Diversity Dodge Still A Familiar Campus Refrain

Two weeks ago Donna Shalala, president of the University of Miami, came to town to sing the praises of campus diversity. She told members of the National Association for College Admission Counseling that the global economy demanded no less than students who have been exposed to those of different races, religions and backgrounds while they were in school. She cited UM’s student body, which is about 28 per cent Hispanic and 10 per cent black, as a good example of a university walking the walk of diversity.

And in order for universities such as UM to continue to attract a sufficiently diverse student body, they had to rethink the way they did business, explained Shalala. She pointed to UM’s Ramadan-sensitive meal plan for Muslim students as a prime example.

Other speakers at the Tampa Convention Center also spoke to the need to recruit minorities as well as first-generation students.

Well and good, of course.
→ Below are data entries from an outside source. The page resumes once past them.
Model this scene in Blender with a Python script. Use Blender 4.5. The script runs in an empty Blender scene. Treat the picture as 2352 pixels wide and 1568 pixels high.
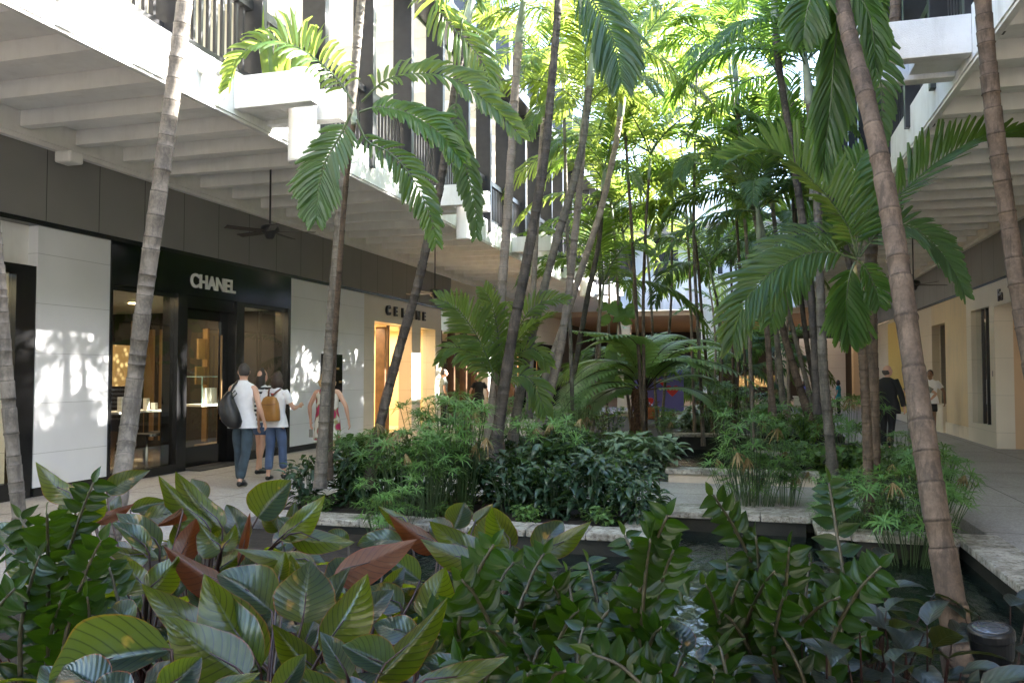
import bpy, bmesh, math, random
from math import sin, cos, pi, radians, sqrt
from mathutils import Vector, Matrix, noise as mnoise
random.seed(7)
SC = bpy.context.scene
COL = SC.collection
# ------------------------------------------------------------------ camera
CAM_H, YAW, PITCH, FP = 1.62, radians(15.9), radians(2.2), 1897.0     # FP: focal length in units of a 2352 wide frame
cd = bpy.data.cameras.new("camera"); cam = bpy.data.objects.new("camera", cd); COL.objects.link(cam)
cd.sensor_width = 36; cd.lens = 36 * FP / 2352; cd.clip_end = 2000; cd.clip_start = 0.05
cam.location = (0, 0, CAM_H); cam.rotation_euler = (radians(90) + PITCH, radians(0.0), YAW)
SC.camera = cam
cd.dof.use_dof = False
# ------------------------------------------------------------------ world, sun, exposure
SUN_EL, SUN_AZ = radians(33.5), radians(25)         # azimuth measured from +X towards +Y
w = bpy.data.worlds.new("World"); SC.world = w; w.use_nodes = True
nt = w.node_tree; bg = nt.nodes["Background"]; sky = nt.nodes.new("ShaderNodeTexSky")
sky.sky_type = 'NISHITA'; sky.sun_disc = False; sky.sun_elevation = SUN_EL
sky.sun_rotation = radians(90) - SUN_AZ
sky.air_density = 1.0; sky.dust_density = 1.6; sky.ozone_density = 1.0
nt.links.new(sky.outputs[0], bg.inputs[0]); bg.inputs[1].default_value = 0.15
sl = bpy.data.lights.new("sun", 'SUN'); sl.energy = 5.0; sl.angle = radians(0.55); sl.color = (1, .95, .87)
so = bpy.data.objects.new("sun", sl); COL.objects.link(so)
sd = Vector((cos(SUN_EL) * cos(SUN_AZ), cos(SUN_EL) * sin(SUN_AZ), sin(SUN_EL)))
so.rotation_euler = sd.to_track_quat('Z', 'Y').to_euler()
vs = SC.view_settings
vs.view_transform = 'Standard'; vs.look = 'None'; vs.gamma = 1; vs.exposure = 3.55
SC.cycles.use_denoising = True
SC.cycles.max_bounces = 8; SC.cycles.transparent_max_bounces = 10; SC.cycles.transmission_bounces = 4
SC.cycles.diffuse_bounces = 5; SC.cycles.glossy_bounces = 3
SC.cycles.sample_clamp_indirect = 6
SC.cycles.caustics_reflective = False; SC.cycles.caustics_refractive = False
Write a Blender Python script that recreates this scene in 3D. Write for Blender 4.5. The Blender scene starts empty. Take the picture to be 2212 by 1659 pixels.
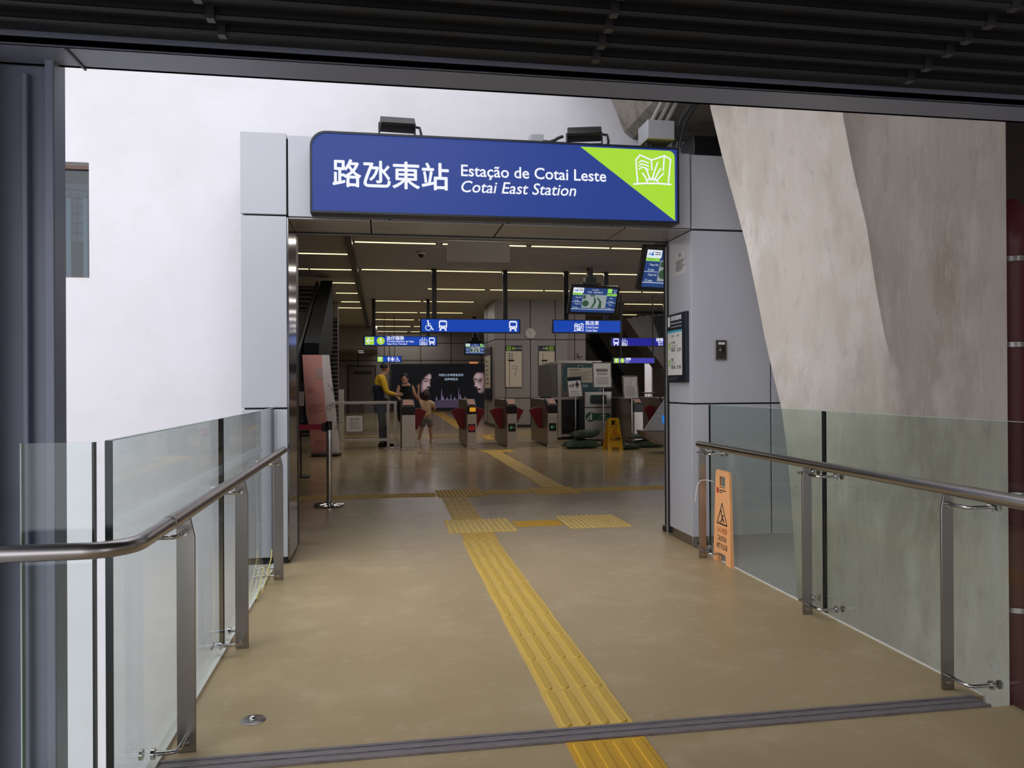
import bpy, bmesh, math, random
from mathutils import Vector, Matrix

# ---------------------------------------------------------------- camera, sky, exposure
scene = bpy.context.scene
COL = scene.collection
random.seed(7)

YAW, PITCH, ROLL = math.radians(9.55), 0.0023, 0.0056
right0 = Vector((math.cos(YAW), -math.sin(YAW), 0)); fwd0 = Vector((math.sin(YAW), math.cos(YAW), 0)); up0 = Vector((0, 0, 1))
fwd = fwd0 * math.cos(PITCH) + up0 * math.sin(PITCH)
upv = up0 * math.cos(PITCH) - fwd0 * math.sin(PITCH)
cam_x = right0 * math.cos(ROLL) - upv * math.sin(ROLL)
cam_y = right0 * math.sin(ROLL) + upv * math.cos(ROLL)
cam_data = bpy.data.cameras.new('camera'); cam = bpy.data.objects.new('camera', cam_data); COL.objects.link(cam)
cam.matrix_world = Matrix(((cam_x.x, cam_y.x, -fwd.x, 0), (cam_x.y, cam_y.y, -fwd.y, 0), (cam_x.z, cam_y.z, -fwd.z, 1.35), (0, 0, 0, 1)))
cam_data.sensor_width = 36; cam_data.lens = 36 * 1670 / 2212; cam_data.clip_start = 0.02; cam_data.clip_end = 300
scene.camera = cam

world = bpy.data.worlds.new('sky'); scene.world = world; world.use_nodes = True
bg = world.node_tree.nodes['Background']
bg.inputs['Color'].default_value = (0.93, 0.945, 1.0, 1); bg.inputs['Strength'].default_value = 2.0

sun_d = bpy.data.lights.new('sun', 'SUN'); sun_d.energy = 0.5; sun_d.angle = math.radians(40); sun_d.color = (1, 0.97, 0.93)
sun = bpy.data.objects.new('sun', sun_d); COL.objects.link(sun); sun.rotation_euler = (math.radians(38), 0, math.radians(-35))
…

It would be remiss of any university to deign to prepare students for a global economy in a hermetically-sealed environment where everybody looked and worshipped the same.

What’s typically missing from such higher education gatherings, however, are those officials who also make the very public case for ideological diversity. It almost never happens because diversity at the university level is almost never defined outside the easily quantifiable, politically safe criteria of race, religion and ethnic background. And that’s because those who do the defining are all from the same lockstep liberal camp. And if you’re not, well, why aren’t you at Bob Jones University?

How illogical is it that where faculty and students are on the political spectrum — and the subsequent impact on their world views across a myriad of subjects — is rarely cited as a diversity priority? How counterintuitive is it that what university people actually think is a non-factor in strivings for inclusion and diversity? Shouldn’t preparation for the marketplace of ideas include a robust diversity of them as part of the educational experience?

How ironic that on the day Shalala spoke, the big news out of the University of Florida was the protest march, led by a UF dean, on the student newspaper, the “Independent Florida Alligator.” The newspaper had run a racial-parody cartoon featuring rapper Kanye “Bush doesn’t care about black people” West holding a “race card” and a less-than-pleased Secretary of State Condoleezza Rice. The latter was reprimanding West in popular rapper parlance. As in “Nigga Please!”

UF officials didn’t see any First Amendment issues. They didn’t see rights – only wrongs. They didn’t see another way of looking at America’s racial double standards. They didn’t see satire – only insensitivity. They saw a politically incorrect time bomb that could make post-affirmative action, minority recruitment and retention even harder.

No chagrin-and-bear-it response when the subject has anything to do with (a protected) race. UF officials demanded an apology from the newspaper.

They certainly didn’t demand one from the activist dean. Nor did they demand that campus diversity include free and – this version of – unpopular speech.

But perhaps UF is making progress on its minority meal plans.